Redakcja Redakcja Ukraina Obserwuj temat Obserwuj notkę 8
Ukraiński resort obrony odniósł się do kwestii pocisku, który spadł na terytorium Białorusi. Zdaniem ministerstwa, może być to efekt rosyjskiej prowokacji. — Możliwe, że czwartkowy ostrzał Ukrainy zaplanowano tak, by ukraińska obronę przeciwlotnicza zestrzeliła jedną z rakiet nad Białorusią — informuje resort.

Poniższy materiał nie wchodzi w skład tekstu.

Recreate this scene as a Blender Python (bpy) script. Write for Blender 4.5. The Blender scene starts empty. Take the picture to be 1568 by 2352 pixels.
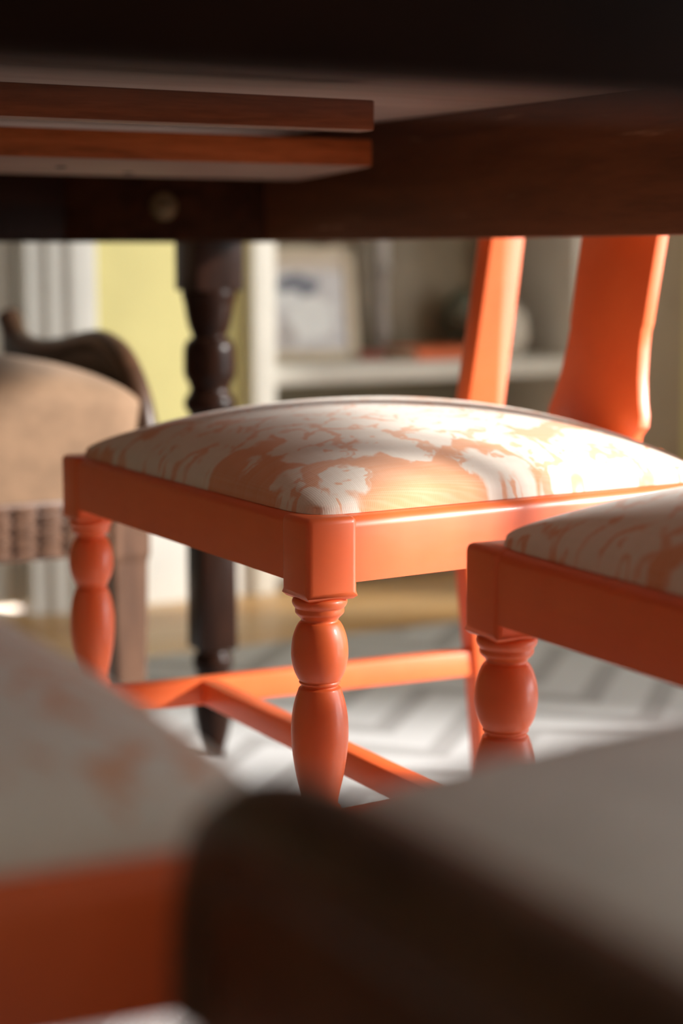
import bpy, bmesh, math, random
from mathutils import Vector, Matrix

# ------------------------------------------------------------------ camera, world, sun, exposure
scene = bpy.context.scene
COL = scene.collection
R = math.radians
# table axes: +X across the table (towards the window), +Y along the table (away from the lens)
CAM_Z = 0.633
cd = bpy.data.cameras.new('camera'); cam = bpy.data.objects.new('camera', cd); COL.objects.link(cam)
cam.location = (0, 0, CAM_Z); cam.rotation_euler = (R(90 - 8.0), 0, R(-29.0))
cd.sensor_fit = 'HORIZONTAL'; cd.sensor_width = 24.0; cd.lens = 24.0 * 4150 / 1568
cd.clip_start = 0.02
cd.dof.use_dof = True; cd.dof.focus_distance = 1.245; cd.dof.aperture_fstop = 3.5
scene.camera = cam

world = bpy.data.worlds.new('world'); scene.world = world; world.use_nodes = True
wb = world.node_tree.nodes['Background']
wb.inputs[0].default_value = (0.90, 0.955, 1.0, 1); wb.inputs[1].default_value = 7.5

SUN_DIR = Vector((1.0, -0.73, 0.53)).normalized()
sl = bpy.data.lights.new('sun', 'SUN'); sun = bpy.data.objects.new('sun', sl); COL.objects.link(sun)
sl.energy = 11.5; sl.angle = R(7); sl.color = (1.0, 0.955, 0.90)
sun.rotation_euler = (-SUN_DIR).to_track_quat('-Z', 'Y').to_euler(); sun.location = SUN_DIR * 8

vs = scene.view_settings
vs.view_transform = 'Standard'; vs.look = 'None'; vs.gamma = 1.0; vs.use_curve_mapping = False
vs.exposure = 0.2

# ------------------------------------------------------------------ helpers
def srgb(r, g, b):
    f = lambda c: (c / 255 / 12.92) if c / 255 <= 0.04045 else ((c / 255 + 0.055) / 1.055) ** 2.4
    return (f(r), f(g), f(b), 1)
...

Zapewniono, że incydent zostanie zbadany.

Ukraina komentuje sprawę pocisku, który spadł na Białoruś

Ministerstwo Obrony Ukrainy na swojej stronie internetowej poinformowało, że "strona białoruska wyraziła protest w związku z naruszeniem przestrzeni powietrznej Białorusi przez pocisk rakietowy S-300, wystrzelony - według twierdzeń strony białoruskiej - z terytorium Ukrainy".

— Stronie ukraińskiej znane są rozpaczliwe i uporczywe dążenia Kremla do wciągnięcia Białorusi w jego agresywną wojnę przeciwko Ukrainie. W związku z tym strona ukraińska nie wyklucza również świadomej prowokacji ze strony Rosji - państwa terrorystycznego, która zaplanowała taki tor swoich pocisków manewrujących, by sprowokować ich przechwycenie w przestrzeni powietrznej nad terytorium Białorusi — podano w komunikacje.

Kijów gotowy, by "zbadać obiektywnie incydent"

Podkreślono, że Ukraina pozostawia sobie "bezwarunkowe prawo do obrony własnego nieba", jednak jednocześnie jest gotowa, by "zbadać obiektywnie incydent, do którego doszło 29 grudnia w przestrzeni powietrznej nad terytorium Białorusi na skutek odpierania zmasowanego ataku rakietowego FR" – zapewnił resort. Podkreślił przy tym, że Ukraina jest gotowa zaprosić do udziału w tym śledztwie ekspertów z państw, które nie okazują Rosji wsparcia "w jakiejkolwiek formie".

Rakieta spadła na terytorium Białorusi

Niezależne białoruskie media informowały w czwartek, że w rejonie janowskim obwodu brzeskiego, na południu kraju, spadł pocisk rakietowy. Telegramowy kanał Puł Pierwogo, informujący o działalności Aleksandra Łukaszenki przekazał, że został on "niezwłocznie poinformowany o upadku ukraińskiej rakiety na Białorusi".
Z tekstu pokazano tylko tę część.